Possums in your roof are bad enough, but what about fighting snakes?
That's what Cairns snake catcher David Walton was confronted with when called to a house in the city's northern beaches on Wednesday.
"The residents rang me with suspicions they might have snakes," he said.
"I climbed up through a man hole and into the roof space, and saw two scrub pythons brawling away."
The fighting pythons were four and four-and-a-half metres long, with another two shorter snakes watching on.
Mr Walton said scrub (amtheystine) pythons commonly hide in roofs during the cooler months, and as it warms up males can get aggressive with each other for breeding rights.
"That can mean two snakes all twisted together, raising up and trying to push each other to the ground in a show of strength," he said.
"When it's fairly equal it's not uncommon for them to bite into the backs of each other's necks, it can become quite a bloody exercise."
Mr Walton said luckily the snakes were too busy with each other to notice him sneak up to catch and bag them.
They were later relocated to bushland away from residences, but not before Mr Walton snapped some pictures of the 12 to 14 kilogram reptiles.
But the 14-year snake catching veteran said that wasn't something beginners should do.
"You wouldn't just pick one of those snakes up and hold it the way I am in the pictures – you'd get hammered," he said.
"Big ones like that will latch on like a pitbull and won't let go.
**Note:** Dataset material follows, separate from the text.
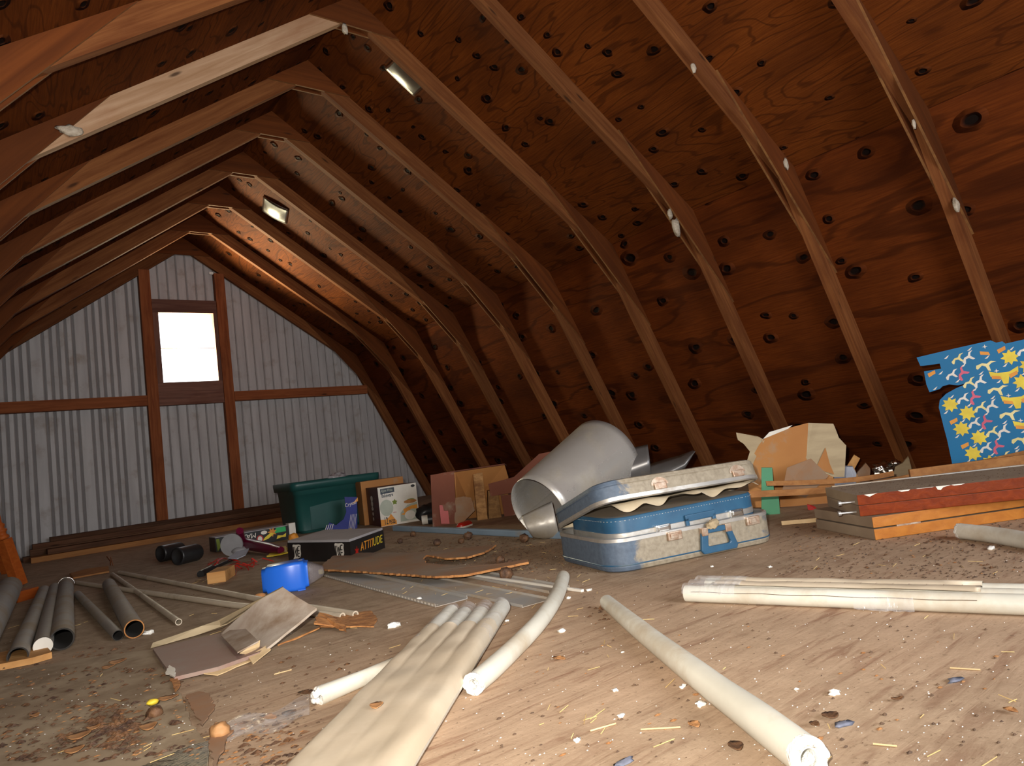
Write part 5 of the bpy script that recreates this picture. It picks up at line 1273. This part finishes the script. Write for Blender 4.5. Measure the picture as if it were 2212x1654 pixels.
# ---------------------------------------------------------------- torn orange box
def orangebox():
    o = G(1700, 1094); n = facing(o); q = lambda u, v, dz=0.0: hplane(u, v, o-n*dz, n)
    t = thing('cardboard_box', 'tall torn orange cardboard box standing behind the suitcases', 'cardboard box', V((o.x, o.y, 0)))
    mb = MB(); mb.quadbox([q(1622, 1096), q(1612, 1010), q(1640, 960), q(1662, 935), q(1746, 913), q(1742, 990), q(1752, 1010), q(1800, 1030), q(1812, 1094)], -n*.007); mb.build('front_panel', M_cardo, t)
    mb = MB(); mb.quadbox(jag([q(1746, 913), q(1800, 915), q(1812, 945), q(1828, 962), q(1824, 1030), q(1800, 1030), q(1752, 1008), q(1740, 990)], .003, .02, 31, skip=(7, 6)), -n*.005); mb.build('torn_side_flap', M_cardt, t)
    mb = MB(); mb.quadbox(jag([q(1590, 934), q(1636, 942), q(1652, 950), q(1634, 985), q(1626, 1003), q(1611, 1003), q(1620, 975), q(1606, 958), q(1594, 950)], .003, .012, 32), -n*.005); mb.build('corrugated_shred', M_cardt, t)
    fr = (q(1662, 935), (q(1746, 913)-q(1662, 935)).normalized(), UP, n); mb = MB()
    mb.quadbox([q(1648, 948, -.003), q(1662, 933, -.003), q(1712, 918, -.003), q(1702, 926, -.003), q(1668, 940, -.003)], n*.001); mb.build('torn_paper_edge', M_white, t)
    mb = MB(); mb.quadbox([q(1762, 1012, -.004), q(1783, 966, -.004), q(1792, 1000, -.004), q(1802, 1024, -.004)], n*.001); mb.build('orange_facing', M_cardo, t)
    mb = MB(); mb.quadbox([q(1700, 1010, -.10), q(1752, 990, -.10), q(1790, 1028, -.12), q(1740, 1075, -.12), q(1690, 1060, -.10)], -n*.006); mb.build('lower_flap', M_card, t)
    mb = MB(); mb.quadbox([q(1745, 1100, -.16), q(1743, 1088, -.16), q(1758, 1092, -.15), q(1772, 1104, -.15)], n*.01); solo('red_plastic_piece', mb, M_red, 'small bright red piece at the foot of the torn orange box', 'plastic piece')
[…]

Those snakes have got heads on them the size of your hand, with about 160 hook-shaped teeth in there.
"They will put lots of holes into you, and pythons have an anti-coagulant in their saliva and that tends to make you bleed more."
Mr Walton said there was a special trick snake catchers used if they copped a bite.
"When we take a bite like that we use a credit card to jam underneath its mouth to get its teeth out of you," he said.
"When it bites you, you reach for your Visa card, and that's not to offer him a bribe."